A well known mantra has always been to know your customers.

A well known mantra has always been to know your customers. It’s a very fundamental piece of knowledge needed for marketing & sales. A lot of information can be found on consumer segmentation, but not so much on B2B. Especially when it comes to B2B in Construction.

That’s why we decided to investigate the segmentation of Architects in the European architectural barometer , a quarterly research among 1,600 architects in 8 European countries.

In order to understand the diversity within architects better, it is necessary to divide them into several segments, based on their behaviour and attitudes. A segmentation analysis is one way to get better insights in the differences between architects.

After the segmentation analysis, using 16 statements of various themes, four segments were created. These segments are based on the factors liking to experiment, modern working, BIM, design and quality. This categorisation gives insight into the characteristics of the different types of architects. Resulting from the segmentation, we have made 4 segments

  • The ‘Sad loner’  (negative outlook, not working closely together, no interest in BIM etc)
  • The ‘Traditional architect’ (likes designing but uses traditional materials, not using BIM etc)
  • The ‘Positive trendsetting digital architect’  (mainly new build, uses BIM a lot, positive outlook etc)
  • The ‘Together for the best quality architect’ (regional level, quality first, positive, working together etc.)

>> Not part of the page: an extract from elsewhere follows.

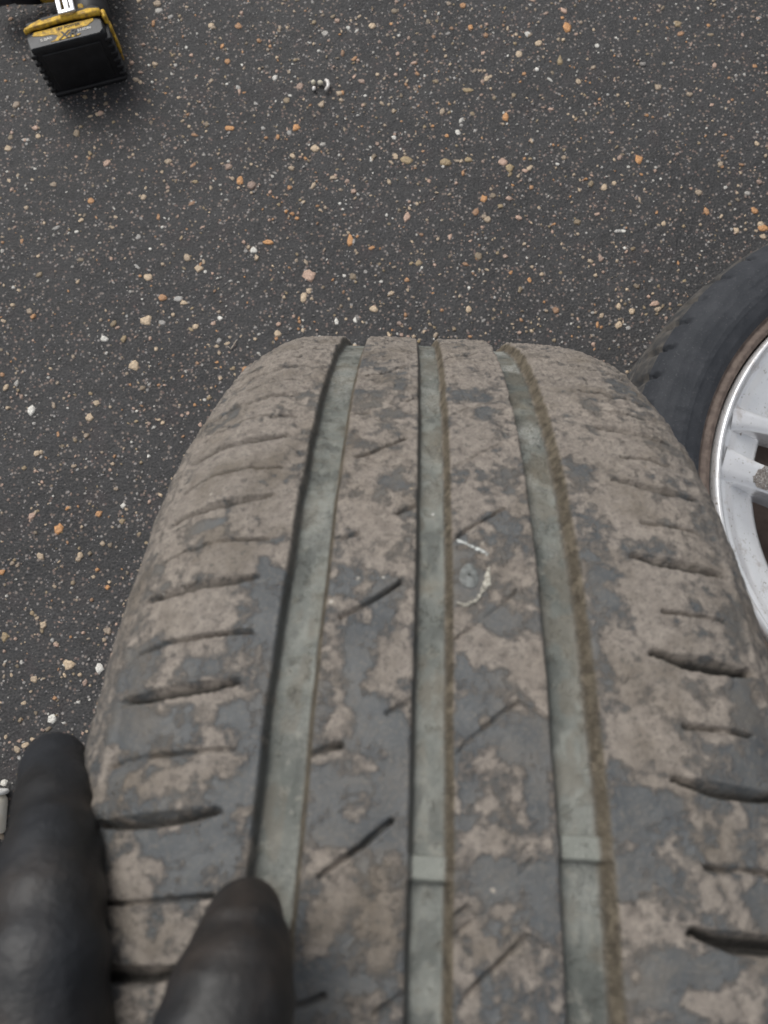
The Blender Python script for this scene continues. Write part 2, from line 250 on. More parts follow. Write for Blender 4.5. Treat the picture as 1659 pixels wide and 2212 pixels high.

In the image below you will see an overview of the division of all architects in these group on a European level (full report covers individual countries)

The ‘sad loner’ group is the largest in Europe, with 28% of all European architects fitting in this category. However, there are very big regional differences. The highest number of ‘sad loners’ can be found in Germany with 41% of architects fitting in this category. The lowest (23%) can be found in the UK.

In the UK, the largest group are the ‘Together for the best quality’ architects, with a little over a third of the architects fitting in this category. Not surprisingly, this group is the smallest in Germany (18%).

The largest group of ‘Positive trendsetting digital architects’ can be found in the Netherlands, with almost 40% of architects fitting in this category. The largest group of ‘traditional architects’ can be found in Spain, closely followed by Italy with about a third of the architects fittings this category.

So why is this important? First of all to understand their behaviour and why they choose to work with certain brands and solutions. The ‘Sad Loners’ are far more inclined to stick with what they know, in stark contrast with the ‘positive trendsetting digital architect’. It also helps with prioritising BIM strategies, what kind of contact with manufacturers they prefer and so on.